Correlating Seismic and Well Data

Correlation is performed in several stages. The first is establishing geologic tops on each well using the detailed correlation module. With individual well data displayed for up to four wells simultaneously, the interpreter can correlate horizons from one well to the next, registering consistent geologic tops in every well across the field. All well data have the potential to aid in this process, with core information, petrophysical log interpretations, wireline testing results and production logs equally able to contribute to identifying significant geologic horizon. 

The next step signals the beginning of the merging of seismic and well data. In the well tie module, the 3D seismic trace at a given well is displayed versus two-way time alongside all pertinent well data, which are already converted to time using borehole seismic or check-shot data. The main purpose of this combined display is to tie events recognized on the seismic trace -seismic horizons - to the recently established geologic tops found from the well data. These ties, or links, between the two data types are crucial at several subsequent stages during the construction of the reservoir model. In addition, seismic markers found at this stage can be transferred to a seismic interpretation workstation for horizon tracking.

The first use of the tie, or link, between seismic and well data is in the velocity mapping module that enables the 3D seismic record versus time to be converted to a record versus depth. This crucial step subsequently allows the seismic data to guide the mapping of geologic horizons between wells. 

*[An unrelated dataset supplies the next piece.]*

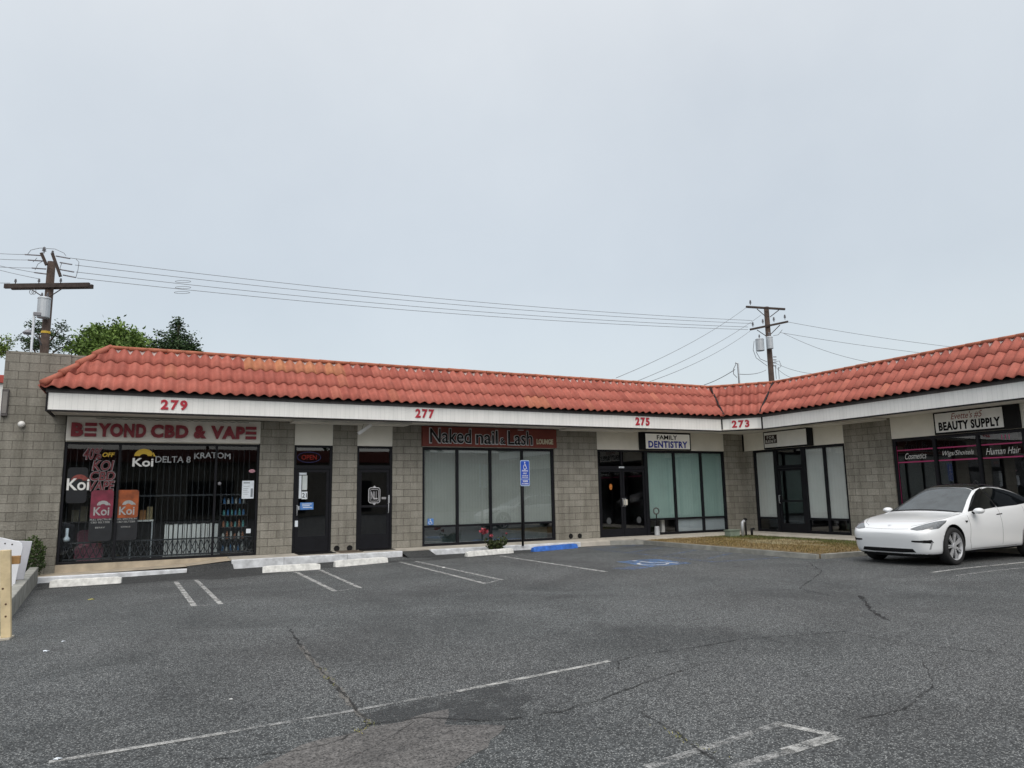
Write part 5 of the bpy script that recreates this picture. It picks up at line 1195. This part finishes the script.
for s_ in (1, -1):
    sd_ = (0, -s_, 0)
    patch([(.76, 0, .930), (.55, 0, 1.035), (.22, 0, 1.205), (-.04, 0, 1.312), (-.26, 0, 1.362), (-.26, 0, .985)], sd_, 'side_window', m_cg, .004)
    patch([(-.31, 0, .988), (-.31, 0, 1.368), (-.60, 0, 1.372), (-.90, 0, 1.350), (-1.25, 0, 1.305), (-1.6, 0, 1.228), (-1.92, 0, 1.118), (-1.80, 0, 1.066), (-1.1, 0, 1.018)], sd_, 'side_window', m_cg, .004)
    patch([(-.258, 0, 1.362), (-.312, 0, 1.368), (-.312, 0, .988), (-.258, 0, .986)], sd_, 'door_pillar', m_dark, .003, 8, 4)
    patch([(2.20, .47*s_, .640), (2.17, .60*s_, .600), (2.05, .77*s_, .605), (1.88, .87*s_, .650), (1.66, .885*s_, .76), (1.58, .87*s_, .80), (1.75, .79*s_, .775), (2.0, .63*s_, .715)], (-.72, -.55*s_, -.42), 'headlight', m_lens, .004)
    patch([(-2.25, .86*s_, .98), (-2.05, .9*s_, .93), (-2.1, .88*s_, .84), (-2.34, .70*s_, .86), (-2.36, .5*s_, .93)], (.7, -.6*s_, 0), 'tail_light', m_tail, .004)
    o = patch([(2.20, .50*s_, .425), (2.20, .50*s_, .455), (2.05, .815*s_, .47), (2.02, .835*s_, .42), (2.05, .80*s_, .405)], (-.85, -.45*s_, 0), 'fog_slot', m_dark, .003, 8, 12)
    patch([(2.05, .80*s_, .43), (2.04, .825*s_, .43), (2.06, .785*s_, .30), (2.08, .76*s_, .30)], (-.8, -.6*s_, 0), 'air_curtain', mat('bumper_shade', (.30, .31, .32), .4, var=0), .003, 8, 4)
    for X0, X1 in ((-.15, -.37), (-1.22, -1.44)): patch([(X0, 0, .868), (X1, 0, .878), (X1, 0, .858), (X0, 0, .850)], sd_, 'door_handle', m_cg, .005, 4, 8)
    patch([(1.02, 0, .775), (.91, 0, .775), (.93, 0, .755), (.99, 0, .735)], sd_, 'side_camera', m_dark, .006, 4, 8)
    seam([(.88, 0, .875), (.86, 0, .70), (.90, 0, .42), (.86, 0, .26)], sd_); seam([(-.285, 0, .985), (-.29, 0, .60), (-.28, 0, .27)], sd_); seam([(-1.25, 0, 1.0), (-1.22, 0, .75), (-1.05, 0, .5), (-1.02, 0, .27)], sd_); seam([(.86, 0, .262), (-1.02, 0, .268)], sd_)
    seam([(2.12, .46*s_, 0), (1.98, .62*s_, 0), (1.6, .80*s_, 0), (1.1, .80*s_, 0), (.95, .79*s_, 0)], (0, 0, -1), .003)
    patch([(.84, 0, .235), (-1.02, 0, .245), (-1.02, 0, .205), (.84, 0, .195)], sd_, 'sill_trim', m_dark, .003, 4, 24)
    mr = MB(); c = W(.66, .995*s_, .945)                      # mirror housing and arm
    for q in range(9):
        pass
    mr.lathe([(0, -.115), (.05, -.105), (.074, -.05), (.08, .02), (.072, .06), (.0, .062)], c, (-.22, s_*.0, 0), 18)
    for v in mr.v: v.y = c.y+(v.y-c.y)*1.15; v.z = c.z+(v.z-c.z)*.72
    mo = mr.build('mirror', m_car, car, smooth=True); MB().tube([W(.64, .84*s_, .905), W(.64, .93*s_, .925)], .028, 8, .022).build('mirror_arm', m_dark, mo, smooth=True)
g = []
patch([(.93, -.805, 0), (.93, .805, 0), (.43, .645, 0), (.03, .55, 0), (.03, -.55, 0), (.43, -.645, 0)], (0, 0, -1), 'windshield', m_ws, .004, 16, 20)
patch([(.015, -.555, 0), (.015, .555, 0), (-.45, .54, 0), (-1.05, .52, 0), (-1.05, -.52, 0), (-.45, -.54, 0)], (0, 0, -1), 'glass_roof', m_cg, .004, 16, 20)
patch([(-1.08, -.52, 0), (-1.08, .52, 0), (-1.9, .55, 0), (-1.9, -.55, 0)], (0, 0, -1), 'rear_window', m_cg, .004, 12, 16)
patch([(2.3, -.58, .240), (2.3, -.53, .305), (2.3, .53, .305), (2.3, .58, .240), (2.3, .3, .235), (2.3, -.3, .235)], (-1, 0, 0), 'lower_grille', m_dark, .004, 8, 24)
seam([(2.3, -.48, .655), (2.3, -.2, .645), (2.3, .2, .645), (2.3, .48, .655)], (-1, 0, 0), .003)
patch([(2.10, -.035, 0), (2.10, .035, 0), (2.12, .02, 0), (2.15, .008, 0), (2.15, -.008, 0), (2.12, -.02, 0)], (0, 0, -1), 'hood_emblem', m_rim, .005, 6, 4)
patch([(.97, -.70, 0), (.97, .70, 0), (.92, .795, 0), (.92, -.795, 0)], (0, 0, -1), 'wiper_cowl', m_dark, .006, 3, 20)
MB().box(W, 1.6, 2.08, -.66, .66, .15, .185).build('front_splitter', m_well, car)
# wheels
def wheel():
    t_ = MB(); wd = .118
    t_.lathe([(.245, -wd*.9), (.285, -wd), (.318, -wd*.92), (.333, -wd*.65), (.335, 0), (.333, wd*.65), (.318, wd*.92), (.285, wd), (.245, wd*.9)], (0, 0, 0), (0, 1, 0), 48)
    return t_
wh = thing('wheel', '', '', (0, 0, 0)); 
for k in ('label', 'category'):
    if k in wh: del wh[k]
bpy.data.objects.remove(wh)
def make_wheel(ax_, s_):
    tm = wheel(); c = W(ax_, .80*s_, WR)
    for v in tm.v: v += c
    o = tm.build('wheel', m_tyre, car, smooth=True)
    rm = MB(); rm.lathe([(.258, .098), (.252, .108), (.238, .100), (.225, .06), (.22, -.08)], (0, 0, 0), (0, s_, 0), 48)
    for k in range(7):
        a = 2*math.pi*k/7; 
        for da in (-.10, .10):
            i0 = Vector((math.cos(a+da*1.4), math.sin(a+da*1.4)))*.055; i1 = Vector((math.cos(a+da), math.sin(a+da)))*.235
            tn = Vector((-math.sin(a), math.cos(a))); w0, w1 = .010, .012
            q = [(i0-tn*w0, .085), (i0+tn*w0, .085), (i1+tn*w1, .092), (i1-tn*w1, .092)]
            top = [W(p.x, h*s_, p.y) for p, h in q]; bot = [W(p.x, (h-.03)*s_, p.y) for p, h in q]; nn = len(rm.v); rm.v += top+bot
            for f in ((0, 1, 2, 3), (4, 7, 6, 5), (0, 4, 5, 1), (1, 5, 6, 2), (2, 6, 7, 3), (3, 7, 4, 0)): rm.f.append(tuple(nn+x for x in f)); rm.mi.append(0)
    rm.lathe([(0, .094), (.045, .093), (.06, .085), (.065, .05)], (0, 0, 0), (0, s_, 0), 20)
    for v in rm.v: v += c
    rm.build('rim', m_rim, o)
    bk = MB(); bk.lathe([(0, .03), (.235, .03)], c, (0, s_, 0), 32); bk.build('brake_disc', m_well, o)
for ax_ in (AXF, AXR):
    for s_ in (1, -1): make_wheel(ax_, s_)
car.scale = (1., .985, 1.085)
car.location = (15.60, -9.93, -.095); car.rotation_euler = (0, 0, R(182.2))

A velocity map for each layer is first assessed from the stacking velocities used in the 3D seismic processing. These are average velocities to the depth in question and must be converted to interval velocties using Dix's formula. The interpreter then maps these velocities for a given horizon, using one of four available algorithms including the sophisticated kriging technique, and reviews their appearance in plan view. Gradual changes in velocity are normal, but anomalies such as bull's eye effects -isolated highs or lows - that are geologically unacceptable can be edited out. 

Next, values of velocity at the intersections of horizons with wells are compared with velocity values obtained from acoustic log or borehole seismic data. The differences, determined in all wells, are also mapped and then used to correct the original velocity map. Finally, the corrected velocity map is used to convert the 3D seismic record to depth. To check the result, structural dip azimuth as estimated from dipmeter logs can be superimposed on the resulting map-structural dip azimuth should follow the line of greatest slope as indicated by map. 

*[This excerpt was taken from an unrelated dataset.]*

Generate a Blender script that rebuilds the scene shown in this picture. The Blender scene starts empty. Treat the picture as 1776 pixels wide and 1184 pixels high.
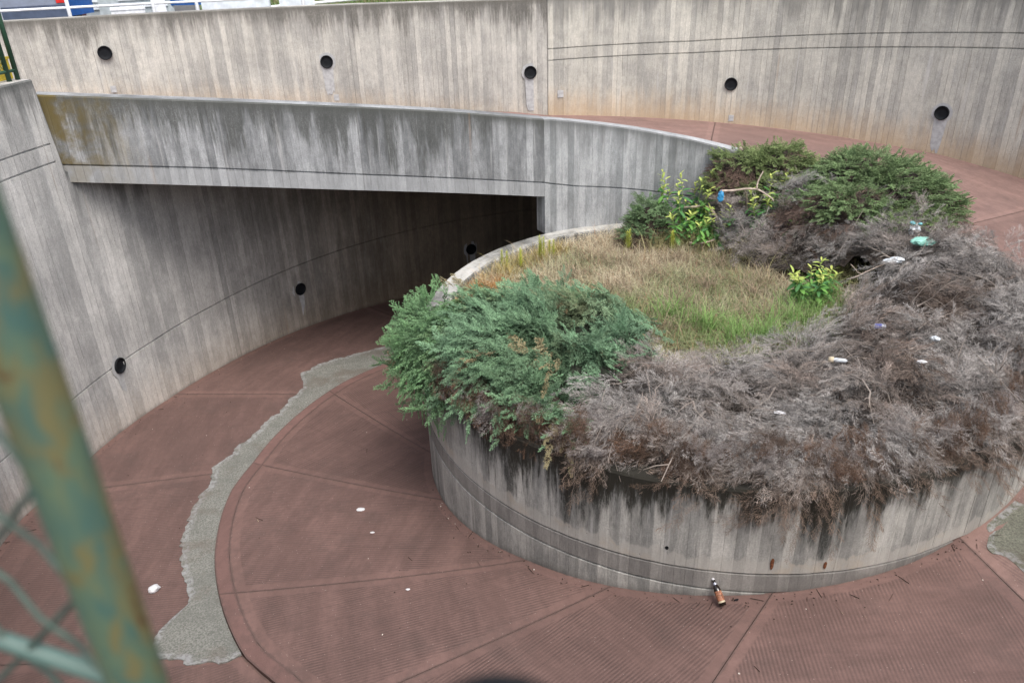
import bpy, math, random
import numpy as np
from mathutils import Vector, Matrix

sc = bpy.context.scene
col = sc.collection
rng = np.random.default_rng(7)
random.seed(7)

# ------------------------------------------------------------------ camera, world, sun, exposure
# world origin = the photographer's eye; z up; metres
cam_d = bpy.data.cameras.new('camera')
cam = bpy.data.objects.new('camera', cam_d)
col.objects.link(cam)
F, W, H, VP = 1360.0, 1776.0, 1184.0, (975.0, 3230.0)
up = -Vector((VP[0] - W/2, -(VP[1] - H/2), -F)).normalized()
fw = Vector((0, 0, -1.0)); yy = (fw - up*fw.dot(up)).normalized(); xx = yy.cross(up)
R3 = Matrix((xx, yy, up))                      # rows = world axes in camera space
cam.matrix_world = R3.to_4x4()
cam_d.sensor_width = 23.5
cam_d.lens = 23.5*F/W
cam_d.clip_start = 0.05
cam_d.clip_end = 2000
cam_d.dof.use_dof = True
cam_d.dof.focus_distance = 9.0
cam_d.dof.aperture_fstop = 1.9
sc.camera = cam

w = bpy.data.worlds.new('World'); sc.world = w; w.use_nodes = True
wn = w.node_tree; wn.nodes.clear()
sky = wn.nodes.new('ShaderNodeTexSky'); sky.sky_type = 'NISHITA'; sky.sun_disc = False
SUN_EL, SUN_ROT = math.radians(60), math.radians(150)
sky.sun_elevation = SUN_EL; sky.sun_rotation = SUN_ROT
sky.air_density = 1.0; sky.dust_density = 3.5; sky.ozone_density = 1.0
bg = wn.nodes.new('ShaderNodeBackground'); bg.inputs[1].default_value = 0.15
wo = wn.nodes.new('ShaderNodeOutputWorld')
hs = wn.nodes.new('ShaderNodeHueSaturation'); hs.inputs['Saturation'].default_value = 0.46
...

With seismic data converted to depth, the interpreter can begin building a stratified model of the reservoir using the correlation module. First, seismic data acting as a guide allow geologic tops in one well to be firmly correlated with tops in adjacent wells. This display may be further enhanced by superimposing dipmeter stick plots and other forms of dipmeter interpretation along the well trajectories. Another display that shifts data to an arbitrary datum, generally an already correlated horizon, provides a stratigraphic perspective. Second, each geolgoic corrrelation is allocated descriptors that determine how it relates geometrically to its neighbors above and below. These descriptors are later used to build up the actual reservoir model. Third, all available information about reservoir compartemantilization -for example, saturation interpretations from well logs and wireline testing results- are used to identify flow barriers, such as a sealing fault, so the reservoir can be divided into a set of isolated volumes called tanks, essential for correctly estimating reserves.



Sometimes, the interpreter may want to manually dictate the geometry of a horizon or other feature - such as fault, bar, channel, etc.  - rather than let it be guided by established horizons on the 3D seismic data. This can be accomplished using the section modeling module, which offers an array of graphic tools to create and edit elements of the reservoir model in the vertical section. This labor-intensive manual creation of a reservoir model becomes mandatory when there are no seismic data or only sparse 2D data.

One source of data that may contribute to the definition of tanks and faults is the well test. Well tests give an approximation of tank size and , in particular, provide distance estimates from the well to sealing faults. Azimuth to the fault, however, is undetermined.